Luigi Grassia da “la Stampa” del 2 dicembre 2022
La civiltà egizia è così antica che già al tempo di Erodoto gli stessi egiziani avevano solo idee vaghe su chi e come avesse costruito le piramidi e la Sfinge. Nel Medioevo l’Europa traeva le sue scarne nozioni in proposito dalla Bibbia, e i primi esploratori che scoprirono iscrizioni geroglifiche in Egitto si trovarono di fronte al mistero assoluto; questo finché la spedizione di Napoleone nel 1799 portò alla miracolosa scoperta della cosiddetta “Stele di Rosetta”, cioè una tavola di pietra con inciso un testo geroglifico, uno in “demotico” (una forma tardiva di egiziano) e la traduzione di entrambi in greco antico; avendo scoperto la chiave, da allora fu possibile tradurre tutto ciò che gli Egizi avevano scritto.
La Stele di Rosetta non rimase a lungo in possesso dei francesi, perché dopo aver sconfitto Napoleone se ne impadronirono gli inglesi, e dal 1802 è esposta al British Museum di Londra. Ci starà per altri 220 anni ?
Quasi certamente no. Migliaia di cittadini egiziani hanno firmato una petizione per chiedere ai britannici di restituire la Stele, e per quanto stavolta il risultato sia dubbio (Londra dice no, non c’è neanche una richiesta ufficiale dal Cairo) c’è da scommettere che la pressione non verrà meno, e prima o poi la preziosa tavola incisa tornerà in Egitto.
La richiesta di restituzione è universale e sempre più spesso viene soddisfatta: i nativi americani chiedono e ottengono indietro i reperti dei loro antenati esposti nei musei, la Grecia rivuole quel che è stato razziato dal Partenone, l’Italia ha già dovuto ridare all’Etiopia la Stele di Axum (un trofeo dell’invasione fascista) e chissà, magari un giorno dovrà svuotare il Museo Egizio di Torino. Sono giustificate queste richieste? Ci sono validi argomenti sia pro sia contro.
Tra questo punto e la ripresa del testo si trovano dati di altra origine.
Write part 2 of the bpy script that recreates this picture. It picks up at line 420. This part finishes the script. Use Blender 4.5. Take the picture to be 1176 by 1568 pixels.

Le restituzioni riparano ingiustizie storiche dell’epoca coloniale, quando vigeva libertà di saccheggio. D’altra parte, gli archeologi europei hanno scoperto e riportato all’onor del mondo manufatti di altri Paesi che giacevano ignorati, oppure noti ma indegni di interesse, e hanno fatto conoscere ai popoli oltremare la loro stessa storia, che spesso quei popoli ignoravano. Il dibattito è aperto, anche se l’esito a lungo termine sembra scontato.